Output the full listing word for word.
(begin)
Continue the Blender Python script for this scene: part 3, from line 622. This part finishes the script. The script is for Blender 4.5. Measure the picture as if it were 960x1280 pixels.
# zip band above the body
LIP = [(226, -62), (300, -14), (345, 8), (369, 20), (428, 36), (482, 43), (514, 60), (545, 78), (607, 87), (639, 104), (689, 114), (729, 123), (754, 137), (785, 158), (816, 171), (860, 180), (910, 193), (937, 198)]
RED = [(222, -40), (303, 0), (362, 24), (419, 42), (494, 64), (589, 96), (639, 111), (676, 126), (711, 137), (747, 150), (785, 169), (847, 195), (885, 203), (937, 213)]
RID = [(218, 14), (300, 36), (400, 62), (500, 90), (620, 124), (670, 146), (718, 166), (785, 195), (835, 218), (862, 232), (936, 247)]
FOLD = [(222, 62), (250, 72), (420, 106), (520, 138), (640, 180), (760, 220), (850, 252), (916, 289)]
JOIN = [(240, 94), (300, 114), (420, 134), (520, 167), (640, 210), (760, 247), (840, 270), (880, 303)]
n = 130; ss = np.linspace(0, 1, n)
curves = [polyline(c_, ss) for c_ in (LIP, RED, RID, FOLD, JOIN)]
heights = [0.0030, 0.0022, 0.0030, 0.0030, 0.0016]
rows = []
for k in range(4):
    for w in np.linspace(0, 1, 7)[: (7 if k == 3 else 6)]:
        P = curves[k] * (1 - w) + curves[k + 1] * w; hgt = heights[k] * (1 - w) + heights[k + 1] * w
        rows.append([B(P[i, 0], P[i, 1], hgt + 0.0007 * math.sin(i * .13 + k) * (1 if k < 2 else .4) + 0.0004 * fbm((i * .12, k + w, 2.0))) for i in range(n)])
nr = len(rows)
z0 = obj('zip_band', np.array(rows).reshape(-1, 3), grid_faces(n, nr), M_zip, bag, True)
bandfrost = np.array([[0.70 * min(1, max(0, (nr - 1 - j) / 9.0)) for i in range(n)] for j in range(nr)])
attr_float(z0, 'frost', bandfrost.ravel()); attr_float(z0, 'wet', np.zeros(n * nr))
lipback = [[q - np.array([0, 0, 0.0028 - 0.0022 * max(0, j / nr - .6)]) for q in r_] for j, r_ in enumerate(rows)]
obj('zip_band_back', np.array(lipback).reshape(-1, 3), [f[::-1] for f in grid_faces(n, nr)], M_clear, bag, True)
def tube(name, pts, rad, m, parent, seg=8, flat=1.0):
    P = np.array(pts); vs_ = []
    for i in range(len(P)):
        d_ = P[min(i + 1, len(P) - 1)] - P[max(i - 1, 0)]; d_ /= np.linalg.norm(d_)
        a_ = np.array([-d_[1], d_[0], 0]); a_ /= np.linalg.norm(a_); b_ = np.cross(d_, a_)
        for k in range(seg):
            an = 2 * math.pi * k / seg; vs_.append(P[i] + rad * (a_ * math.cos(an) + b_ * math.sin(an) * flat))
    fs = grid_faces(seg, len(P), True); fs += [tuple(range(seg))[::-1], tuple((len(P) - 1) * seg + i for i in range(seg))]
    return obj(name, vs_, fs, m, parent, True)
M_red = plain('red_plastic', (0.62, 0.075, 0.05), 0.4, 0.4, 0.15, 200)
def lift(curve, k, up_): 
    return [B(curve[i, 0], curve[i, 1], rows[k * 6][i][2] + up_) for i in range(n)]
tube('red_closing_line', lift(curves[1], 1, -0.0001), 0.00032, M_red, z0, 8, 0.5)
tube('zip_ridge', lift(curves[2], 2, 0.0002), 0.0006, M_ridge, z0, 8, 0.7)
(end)
• _Exercise result_
Continue the Blender Python script for this scene: part 3, from line 622. This part finishes the script. The script is for Blender 4.5. Measure the picture as if it were 960x1280 pixels.
# zip band above the body
LIP = [(226, -62), (300, -14), (345, 8), (369, 20), (428, 36), (482, 43), (514, 60), (545, 78), (607, 87), (639, 104), (689, 114), (729, 123), (754, 137), (785, 158), (816, 171), (860, 180), (910, 193), (937, 198)]
RED = [(222, -40), (303, 0), (362, 24), (419, 42), (494, 64), (589, 96), (639, 111), (676, 126), (711, 137), (747, 150), (785, 169), (847, 195), (885, 203), (937, 213)]
RID = [(218, 14), (300, 36), (400, 62), (500, 90), (620, 124), (670, 146), (718, 166), (785, 195), (835, 218), (862, 232), (936, 247)]
FOLD = [(222, 62), (250, 72), (420, 106), (520, 138), (640, 180), (760, 220), (850, 252), (916, 289)]
JOIN = [(240, 94), (300, 114), (420, 134), (520, 167), (640, 210), (760, 247), (840, 270), (880, 303)]
n = 130; ss = np.linspace(0, 1, n)
curves = [polyline(c_, ss) for c_ in (LIP, RED, RID, FOLD, JOIN)]
heights = [0.0030, 0.0022, 0.0030, 0.0030, 0.0016]
rows = []
for k in range(4):
    for w in np.linspace(0, 1, 7)[: (7 if k == 3 else 6)]:
        P = curves[k] * (1 - w) + curves[k + 1] * w; hgt = heights[k] * (1 - w) + heights[k + 1] * w
        rows.append([B(P[i, 0], P[i, 1], hgt + 0.0007 * math.sin(i * .13 + k) * (1 if k < 2 else .4) + 0.0004 * fbm((i * .12, k + w, 2.0))) for i in range(n)])
nr = len(rows)
z0 = obj('zip_band', np.array(rows).reshape(-1, 3), grid_faces(n, nr), M_zip, bag, True)
bandfrost = np.array([[0.70 * min(1, max(0, (nr - 1 - j) / 9.0)) for i in range(n)] for j in range(nr)])
attr_float(z0, 'frost', bandfrost.ravel()); attr_float(z0, 'wet', np.zeros(n * nr))
lipback = [[q - np.array([0, 0, 0.0028 - 0.0022 * max(0, j / nr - .6)]) for q in r_] for j, r_ in enumerate(rows)]
obj('zip_band_back', np.array(lipback).reshape(-1, 3), [f[::-1] for f in grid_faces(n, nr)], M_clear, bag, True)
def tube(name, pts, rad, m, parent, seg=8, flat=1.0):
    P = np.array(pts); vs_ = []
    for i in range(len(P)):
        d_ = P[min(i + 1, len(P) - 1)] - P[max(i - 1, 0)]; d_ /= np.linalg.norm(d_)
        a_ = np.array([-d_[1], d_[0], 0]); a_ /= np.linalg.norm(a_); b_ = np.cross(d_, a_)
        for k in range(seg):
            an = 2 * math.pi * k / seg; vs_.append(P[i] + rad * (a_ * math.cos(an) + b_ * math.sin(an) * flat))
    fs = grid_faces(seg, len(P), True); fs += [tuple(range(seg))[::-1], tuple((len(P) - 1) * seg + i for i in range(seg))]
    return obj(name, vs_, fs, m, parent, True)
M_red = plain('red_plastic', (0.62, 0.075, 0.05), 0.4, 0.4, 0.15, 200)
def lift(curve, k, up_): 
    return [B(curve[i, 0], curve[i, 1], rows[k * 6][i][2] + up_) for i in range(n)]
tube('red_closing_line', lift(curves[1], 1, -0.0001), 0.00032, M_red, z0, 8, 0.5)
tube('zip_ridge', lift(curves[2], 2, 0.0002), 0.0006, M_ridge, z0, 8, 0.7)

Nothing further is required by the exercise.